Entries with scene source code:
┌──

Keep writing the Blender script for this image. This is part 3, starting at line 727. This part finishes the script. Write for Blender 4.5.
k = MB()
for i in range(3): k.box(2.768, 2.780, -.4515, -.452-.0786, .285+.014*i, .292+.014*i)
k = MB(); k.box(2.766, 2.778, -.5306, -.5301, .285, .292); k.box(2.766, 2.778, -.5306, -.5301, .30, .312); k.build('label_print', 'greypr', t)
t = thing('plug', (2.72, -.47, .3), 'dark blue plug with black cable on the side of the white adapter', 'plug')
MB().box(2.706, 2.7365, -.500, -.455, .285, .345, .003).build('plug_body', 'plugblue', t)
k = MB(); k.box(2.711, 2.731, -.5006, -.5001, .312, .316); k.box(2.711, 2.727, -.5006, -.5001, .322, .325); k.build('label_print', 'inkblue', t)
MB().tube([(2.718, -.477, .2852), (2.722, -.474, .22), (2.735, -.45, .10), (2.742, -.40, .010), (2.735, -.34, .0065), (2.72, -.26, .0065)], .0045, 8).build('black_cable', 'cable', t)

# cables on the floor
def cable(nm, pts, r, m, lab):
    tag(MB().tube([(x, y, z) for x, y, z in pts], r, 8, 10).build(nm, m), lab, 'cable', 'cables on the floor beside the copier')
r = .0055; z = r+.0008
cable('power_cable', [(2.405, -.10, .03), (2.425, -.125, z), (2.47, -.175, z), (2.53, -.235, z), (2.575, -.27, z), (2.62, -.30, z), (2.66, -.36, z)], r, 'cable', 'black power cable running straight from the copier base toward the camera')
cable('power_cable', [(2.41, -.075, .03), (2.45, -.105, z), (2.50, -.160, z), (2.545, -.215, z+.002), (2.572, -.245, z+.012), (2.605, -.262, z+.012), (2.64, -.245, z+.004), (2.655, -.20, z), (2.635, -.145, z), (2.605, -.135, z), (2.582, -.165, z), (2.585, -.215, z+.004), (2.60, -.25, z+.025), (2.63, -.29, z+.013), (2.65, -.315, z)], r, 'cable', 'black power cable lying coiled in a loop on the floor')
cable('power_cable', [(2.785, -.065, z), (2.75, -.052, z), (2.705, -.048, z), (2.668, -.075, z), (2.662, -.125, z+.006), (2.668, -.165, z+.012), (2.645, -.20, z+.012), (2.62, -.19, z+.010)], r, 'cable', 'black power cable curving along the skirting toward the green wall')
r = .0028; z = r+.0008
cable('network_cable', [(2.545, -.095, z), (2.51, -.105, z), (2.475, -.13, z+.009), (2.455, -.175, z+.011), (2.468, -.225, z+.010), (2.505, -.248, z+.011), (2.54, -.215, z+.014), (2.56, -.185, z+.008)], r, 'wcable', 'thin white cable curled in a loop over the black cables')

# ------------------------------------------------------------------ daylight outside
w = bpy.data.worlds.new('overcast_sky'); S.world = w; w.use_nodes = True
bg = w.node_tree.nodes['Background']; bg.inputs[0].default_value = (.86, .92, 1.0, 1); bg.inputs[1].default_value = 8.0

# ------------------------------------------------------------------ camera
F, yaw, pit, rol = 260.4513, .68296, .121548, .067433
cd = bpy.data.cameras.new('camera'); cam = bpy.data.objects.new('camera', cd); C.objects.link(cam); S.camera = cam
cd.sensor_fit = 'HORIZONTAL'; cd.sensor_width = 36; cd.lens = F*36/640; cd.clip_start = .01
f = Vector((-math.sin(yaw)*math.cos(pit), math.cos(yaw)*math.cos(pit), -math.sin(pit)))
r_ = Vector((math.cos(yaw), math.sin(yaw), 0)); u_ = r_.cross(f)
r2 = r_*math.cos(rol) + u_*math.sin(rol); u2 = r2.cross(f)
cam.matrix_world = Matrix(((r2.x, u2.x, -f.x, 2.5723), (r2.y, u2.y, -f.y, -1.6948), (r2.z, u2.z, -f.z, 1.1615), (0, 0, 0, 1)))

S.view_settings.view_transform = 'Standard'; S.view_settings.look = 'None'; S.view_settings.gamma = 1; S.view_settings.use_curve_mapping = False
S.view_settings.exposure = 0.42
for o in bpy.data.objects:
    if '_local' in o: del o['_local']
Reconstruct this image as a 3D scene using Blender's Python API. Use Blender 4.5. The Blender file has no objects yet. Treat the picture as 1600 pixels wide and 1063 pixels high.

└──

Transcribe every entry exactly, omitting nothing.

Keep writing the Blender script for this image. This is part 3, starting at line 727. This part finishes the script. Write for Blender 4.5.
k = MB()
for i in range(3): k.box(2.768, 2.780, -.4515, -.452-.0786, .285+.014*i, .292+.014*i)
k = MB(); k.box(2.766, 2.778, -.5306, -.5301, .285, .292); k.box(2.766, 2.778, -.5306, -.5301, .30, .312); k.build('label_print', 'greypr', t)
t = thing('plug', (2.72, -.47, .3), 'dark blue plug with black cable on the side of the white adapter', 'plug')
MB().box(2.706, 2.7365, -.500, -.455, .285, .345, .003).build('plug_body', 'plugblue', t)
k = MB(); k.box(2.711, 2.731, -.5006, -.5001, .312, .316); k.box(2.711, 2.727, -.5006, -.5001, .322, .325); k.build('label_print', 'inkblue', t)
MB().tube([(2.718, -.477, .2852), (2.722, -.474, .22), (2.735, -.45, .10), (2.742, -.40, .010), (2.735, -.34, .0065), (2.72, -.26, .0065)], .0045, 8).build('black_cable', 'cable', t)

# cables on the floor
def cable(nm, pts, r, m, lab):
    tag(MB().tube([(x, y, z) for x, y, z in pts], r, 8, 10).build(nm, m), lab, 'cable', 'cables on the floor beside the copier')
r = .0055; z = r+.0008
cable('power_cable', [(2.405, -.10, .03), (2.425, -.125, z), (2.47, -.175, z), (2.53, -.235, z), (2.575, -.27, z), (2.62, -.30, z), (2.66, -.36, z)], r, 'cable', 'black power cable running straight from the copier base toward the camera')
cable('power_cable', [(2.41, -.075, .03), (2.45, -.105, z), (2.50, -.160, z), (2.545, -.215, z+.002), (2.572, -.245, z+.012), (2.605, -.262, z+.012), (2.64, -.245, z+.004), (2.655, -.20, z), (2.635, -.145, z), (2.605, -.135, z), (2.582, -.165, z), (2.585, -.215, z+.004), (2.60, -.25, z+.025), (2.63, -.29, z+.013), (2.65, -.315, z)], r, 'cable', 'black power cable lying coiled in a loop on the floor')
cable('power_cable', [(2.785, -.065, z), (2.75, -.052, z), (2.705, -.048, z), (2.668, -.075, z), (2.662, -.125, z+.006), (2.668, -.165, z+.012), (2.645, -.20, z+.012), (2.62, -.19, z+.010)], r, 'cable', 'black power cable curving along the skirting toward the green wall')
r = .0028; z = r+.0008
cable('network_cable', [(2.545, -.095, z), (2.51, -.105, z), (2.475, -.13, z+.009), (2.455, -.175, z+.011), (2.468, -.225, z+.010), (2.505, -.248, z+.011), (2.54, -.215, z+.014), (2.56, -.185, z+.008)], r, 'wcable', 'thin white cable curled in a loop over the black cables')

# ------------------------------------------------------------------ daylight outside
w = bpy.data.worlds.new('overcast_sky'); S.world = w; w.use_nodes = True
bg = w.node_tree.nodes['Background']; bg.inputs[0].default_value = (.86, .92, 1.0, 1); bg.inputs[1].default_value = 8.0

# ------------------------------------------------------------------ camera
F, yaw, pit, rol = 260.4513, .68296, .121548, .067433
cd = bpy.data.cameras.new('camera'); cam = bpy.data.objects.new('camera', cd); C.objects.link(cam); S.camera = cam
cd.sensor_fit = 'HORIZONTAL'; cd.sensor_width = 36; cd.lens = F*36/640; cd.clip_start = .01
f = Vector((-math.sin(yaw)*math.cos(pit), math.cos(yaw)*math.cos(pit), -math.sin(pit)))
r_ = Vector((math.cos(yaw), math.sin(yaw), 0)); u_ = r_.cross(f)
r2 = r_*math.cos(rol) + u_*math.sin(rol); u2 = r2.cross(f)
cam.matrix_world = Matrix(((r2.x, u2.x, -f.x, 2.5723), (r2.y, u2.y, -f.y, -1.6948), (r2.z, u2.z, -f.z, 1.1615), (0, 0, 0, 1)))

S.view_settings.view_transform = 'Standard'; S.view_settings.look = 'None'; S.view_settings.gamma = 1; S.view_settings.use_curve_mapping = False
S.view_settings.exposure = 0.42
for o in bpy.data.objects:
    if '_local' in o: del o['_local']
Reconstruct this image as a 3D scene using Blender's Python API. Use Blender 4.5. The Blender file has no objects yet. Treat the picture as 1600 pixels wide and 1063 pixels high.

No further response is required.